I'm losing momentum lately

Yes, that’s what happened to me in my previous post. I felt stupid because the signs to me should have been obvious but they were not really that obvious so I began overthinking everything, trying to figure out why? What did I not do? What am I missing? Blah blah… to the point that even a spirit told me to calm down because my brain was running at 90mph. So you’re right overthinking can cause you to miss what is literally right in front of your face and the more you continue over thinking, the further away you stray from seeing the issues at hand that need to be dealt with.
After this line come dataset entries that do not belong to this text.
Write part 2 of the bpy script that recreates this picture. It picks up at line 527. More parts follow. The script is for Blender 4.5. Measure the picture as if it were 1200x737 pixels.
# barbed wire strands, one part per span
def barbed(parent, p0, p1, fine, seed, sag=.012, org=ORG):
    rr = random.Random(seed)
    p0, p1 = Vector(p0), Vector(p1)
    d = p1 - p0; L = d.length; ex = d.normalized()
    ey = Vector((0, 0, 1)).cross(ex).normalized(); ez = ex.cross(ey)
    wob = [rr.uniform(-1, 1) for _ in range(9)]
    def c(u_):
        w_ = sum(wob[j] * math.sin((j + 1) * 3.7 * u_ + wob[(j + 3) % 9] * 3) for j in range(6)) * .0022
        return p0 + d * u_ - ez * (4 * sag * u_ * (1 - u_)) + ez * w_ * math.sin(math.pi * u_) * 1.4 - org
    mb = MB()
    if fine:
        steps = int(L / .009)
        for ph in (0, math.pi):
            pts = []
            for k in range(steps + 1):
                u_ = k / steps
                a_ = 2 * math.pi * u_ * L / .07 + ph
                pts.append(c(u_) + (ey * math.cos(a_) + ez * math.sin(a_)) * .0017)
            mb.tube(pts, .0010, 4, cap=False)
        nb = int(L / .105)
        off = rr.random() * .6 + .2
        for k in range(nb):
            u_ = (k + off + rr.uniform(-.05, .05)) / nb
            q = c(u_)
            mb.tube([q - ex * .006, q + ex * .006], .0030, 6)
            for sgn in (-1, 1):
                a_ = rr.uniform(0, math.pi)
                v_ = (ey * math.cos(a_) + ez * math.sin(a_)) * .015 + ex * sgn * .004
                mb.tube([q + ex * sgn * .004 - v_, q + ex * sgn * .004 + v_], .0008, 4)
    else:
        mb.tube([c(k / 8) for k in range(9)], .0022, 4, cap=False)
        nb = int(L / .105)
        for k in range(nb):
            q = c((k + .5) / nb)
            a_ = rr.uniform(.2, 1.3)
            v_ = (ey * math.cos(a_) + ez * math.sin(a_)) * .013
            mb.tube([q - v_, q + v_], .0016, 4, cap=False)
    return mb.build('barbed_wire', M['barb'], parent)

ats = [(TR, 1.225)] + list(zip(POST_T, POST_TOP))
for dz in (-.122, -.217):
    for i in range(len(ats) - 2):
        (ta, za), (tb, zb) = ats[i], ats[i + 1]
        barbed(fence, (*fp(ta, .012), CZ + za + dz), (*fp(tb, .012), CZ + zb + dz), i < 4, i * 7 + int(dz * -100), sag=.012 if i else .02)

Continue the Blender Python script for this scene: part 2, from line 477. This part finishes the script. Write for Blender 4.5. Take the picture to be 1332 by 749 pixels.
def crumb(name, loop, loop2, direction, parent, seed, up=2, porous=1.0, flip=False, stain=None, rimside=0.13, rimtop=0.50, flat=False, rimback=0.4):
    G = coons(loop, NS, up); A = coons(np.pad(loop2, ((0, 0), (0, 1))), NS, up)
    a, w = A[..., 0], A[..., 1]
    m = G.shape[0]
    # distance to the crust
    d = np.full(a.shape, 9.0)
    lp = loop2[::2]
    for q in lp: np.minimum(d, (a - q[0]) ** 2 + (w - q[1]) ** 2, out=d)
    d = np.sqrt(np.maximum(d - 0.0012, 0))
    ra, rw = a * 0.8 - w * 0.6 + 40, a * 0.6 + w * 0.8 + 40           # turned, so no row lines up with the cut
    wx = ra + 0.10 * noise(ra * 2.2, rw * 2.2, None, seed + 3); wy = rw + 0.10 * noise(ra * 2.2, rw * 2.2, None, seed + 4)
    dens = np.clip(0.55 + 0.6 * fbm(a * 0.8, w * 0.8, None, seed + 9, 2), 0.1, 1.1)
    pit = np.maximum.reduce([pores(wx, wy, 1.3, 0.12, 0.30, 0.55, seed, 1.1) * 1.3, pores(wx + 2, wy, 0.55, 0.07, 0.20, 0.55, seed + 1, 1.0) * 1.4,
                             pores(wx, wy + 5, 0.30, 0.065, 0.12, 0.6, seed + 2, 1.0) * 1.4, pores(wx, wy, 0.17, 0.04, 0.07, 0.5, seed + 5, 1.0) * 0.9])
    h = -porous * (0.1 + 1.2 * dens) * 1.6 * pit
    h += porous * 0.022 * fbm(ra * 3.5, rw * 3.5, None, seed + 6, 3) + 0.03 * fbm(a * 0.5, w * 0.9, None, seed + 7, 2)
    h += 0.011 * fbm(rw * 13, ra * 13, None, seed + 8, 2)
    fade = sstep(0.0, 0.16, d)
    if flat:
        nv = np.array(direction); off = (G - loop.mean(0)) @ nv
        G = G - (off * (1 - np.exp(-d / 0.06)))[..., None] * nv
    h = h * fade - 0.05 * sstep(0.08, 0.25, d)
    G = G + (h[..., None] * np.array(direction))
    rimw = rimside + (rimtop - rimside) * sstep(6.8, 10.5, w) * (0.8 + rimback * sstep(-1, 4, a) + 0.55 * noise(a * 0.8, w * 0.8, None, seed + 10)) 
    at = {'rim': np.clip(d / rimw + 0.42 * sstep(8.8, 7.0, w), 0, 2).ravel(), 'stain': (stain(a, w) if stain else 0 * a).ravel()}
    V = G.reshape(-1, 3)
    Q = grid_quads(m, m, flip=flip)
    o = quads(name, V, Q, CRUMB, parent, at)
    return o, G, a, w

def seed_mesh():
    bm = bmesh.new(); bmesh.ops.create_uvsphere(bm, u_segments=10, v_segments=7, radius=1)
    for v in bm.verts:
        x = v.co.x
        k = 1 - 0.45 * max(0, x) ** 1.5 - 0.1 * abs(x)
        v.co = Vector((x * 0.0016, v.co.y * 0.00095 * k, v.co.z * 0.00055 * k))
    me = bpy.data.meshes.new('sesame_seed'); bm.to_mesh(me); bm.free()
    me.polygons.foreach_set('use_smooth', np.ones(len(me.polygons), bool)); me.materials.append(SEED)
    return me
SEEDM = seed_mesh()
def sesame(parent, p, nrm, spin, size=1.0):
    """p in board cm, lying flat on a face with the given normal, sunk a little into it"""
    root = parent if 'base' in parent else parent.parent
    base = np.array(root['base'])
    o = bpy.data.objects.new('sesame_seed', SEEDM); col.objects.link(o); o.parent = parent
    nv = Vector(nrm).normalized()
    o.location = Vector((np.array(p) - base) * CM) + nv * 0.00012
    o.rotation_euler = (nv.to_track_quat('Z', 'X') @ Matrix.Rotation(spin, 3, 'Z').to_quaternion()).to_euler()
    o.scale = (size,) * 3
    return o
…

Failing is not an option, give that a try if you noticed that it seems to be the only thing that proves to be successful right now. I can’t hurt to try that out for a while. I approach everything with an attitude of fuck it, I don’t care either way, yeah I’d love to have that happen but if it doesn’t I’ll live either way. This seems to be working very well for me and some others. I started having way more successes when I adopted that attitude because before, having that insane desire that I could not let go of and feeling as if my world would end if XXX did not manifest in my life, never helped.

It only seemed to chase any possible good outcomes further away from me, and the more I longed for that desire or the more I became upset if that desire did not manifest, the more things went wrong and either manifested but was the complete opposite of what I wanted or nothing happened at all. So adapting a new way of thinking may help you. Give it a try. If not, you can always try something else later on.